Task prompt >> In the following material, identify every line holding the string "objects" and return it.
== Given information
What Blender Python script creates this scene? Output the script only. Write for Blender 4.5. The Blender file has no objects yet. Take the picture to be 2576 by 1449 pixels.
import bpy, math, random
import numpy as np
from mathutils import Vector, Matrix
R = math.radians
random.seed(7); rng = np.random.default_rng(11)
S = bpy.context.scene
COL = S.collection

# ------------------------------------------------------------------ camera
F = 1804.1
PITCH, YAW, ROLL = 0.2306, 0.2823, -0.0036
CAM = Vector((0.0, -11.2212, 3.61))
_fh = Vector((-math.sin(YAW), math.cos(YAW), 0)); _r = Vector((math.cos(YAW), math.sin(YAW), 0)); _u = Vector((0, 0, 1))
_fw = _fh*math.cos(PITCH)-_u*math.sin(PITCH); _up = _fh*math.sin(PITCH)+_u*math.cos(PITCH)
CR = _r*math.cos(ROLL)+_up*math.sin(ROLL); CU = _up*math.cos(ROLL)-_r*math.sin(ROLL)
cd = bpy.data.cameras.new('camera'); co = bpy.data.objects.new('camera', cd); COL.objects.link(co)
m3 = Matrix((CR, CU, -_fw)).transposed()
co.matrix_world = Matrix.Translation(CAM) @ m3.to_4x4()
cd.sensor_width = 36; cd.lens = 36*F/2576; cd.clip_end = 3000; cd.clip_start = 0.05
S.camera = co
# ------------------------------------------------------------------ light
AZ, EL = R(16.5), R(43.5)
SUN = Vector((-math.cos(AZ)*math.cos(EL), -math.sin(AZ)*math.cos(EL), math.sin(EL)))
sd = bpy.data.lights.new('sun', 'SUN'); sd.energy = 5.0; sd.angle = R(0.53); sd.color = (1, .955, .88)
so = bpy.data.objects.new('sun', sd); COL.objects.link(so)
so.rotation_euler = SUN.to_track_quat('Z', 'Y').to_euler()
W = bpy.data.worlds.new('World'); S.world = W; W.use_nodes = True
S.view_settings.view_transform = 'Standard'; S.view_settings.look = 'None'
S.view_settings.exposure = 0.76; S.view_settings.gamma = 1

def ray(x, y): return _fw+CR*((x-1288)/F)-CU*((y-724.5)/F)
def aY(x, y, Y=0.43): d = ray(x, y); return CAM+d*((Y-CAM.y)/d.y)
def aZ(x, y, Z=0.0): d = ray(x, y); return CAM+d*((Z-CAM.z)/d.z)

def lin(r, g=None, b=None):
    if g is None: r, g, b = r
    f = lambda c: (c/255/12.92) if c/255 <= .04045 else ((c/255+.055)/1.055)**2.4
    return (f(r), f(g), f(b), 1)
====
Final answer >>
What Blender Python script creates this scene? Output the script only. Write for Blender 4.5. The Blender file has no objects yet. Take the picture to be 2576 by 1449 pixels.
cd = bpy.data.cameras.new('camera'); co = bpy.data.objects.new('camera', cd); COL.objects.link(co)
so = bpy.data.objects.new('sun', sd); COL.objects.link(so)